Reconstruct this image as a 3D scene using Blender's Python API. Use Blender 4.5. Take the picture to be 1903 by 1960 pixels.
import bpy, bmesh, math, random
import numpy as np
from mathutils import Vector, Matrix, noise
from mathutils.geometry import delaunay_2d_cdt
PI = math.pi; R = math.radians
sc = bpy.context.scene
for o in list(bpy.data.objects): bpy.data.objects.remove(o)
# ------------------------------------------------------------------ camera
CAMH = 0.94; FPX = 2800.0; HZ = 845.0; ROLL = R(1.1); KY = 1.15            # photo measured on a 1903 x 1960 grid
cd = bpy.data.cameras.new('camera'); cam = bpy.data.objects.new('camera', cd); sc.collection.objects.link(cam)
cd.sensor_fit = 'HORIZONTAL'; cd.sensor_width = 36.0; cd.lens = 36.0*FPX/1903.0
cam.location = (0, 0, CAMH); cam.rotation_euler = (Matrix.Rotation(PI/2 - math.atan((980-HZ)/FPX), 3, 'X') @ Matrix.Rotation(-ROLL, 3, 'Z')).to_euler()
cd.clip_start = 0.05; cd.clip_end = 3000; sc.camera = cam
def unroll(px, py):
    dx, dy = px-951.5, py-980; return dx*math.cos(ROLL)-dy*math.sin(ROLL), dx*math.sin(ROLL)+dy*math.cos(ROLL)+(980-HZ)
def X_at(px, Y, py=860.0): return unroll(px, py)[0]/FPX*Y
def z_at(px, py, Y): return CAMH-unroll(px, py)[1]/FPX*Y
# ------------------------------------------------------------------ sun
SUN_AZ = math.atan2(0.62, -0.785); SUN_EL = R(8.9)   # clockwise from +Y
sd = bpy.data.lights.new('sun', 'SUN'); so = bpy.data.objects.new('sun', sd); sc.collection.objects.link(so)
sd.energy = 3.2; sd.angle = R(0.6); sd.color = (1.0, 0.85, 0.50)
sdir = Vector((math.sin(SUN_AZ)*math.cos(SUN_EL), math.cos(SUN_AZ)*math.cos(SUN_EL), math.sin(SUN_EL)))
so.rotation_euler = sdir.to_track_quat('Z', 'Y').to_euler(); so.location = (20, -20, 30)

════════

Problem details ->
Search the preceding listing for "scene" and extract every line where it is found.

Final result ->
Reconstruct this image as a 3D scene using Blender's Python API. Use Blender 4.5. Take the picture to be 1903 by 1960 pixels.
sc = bpy.context.scene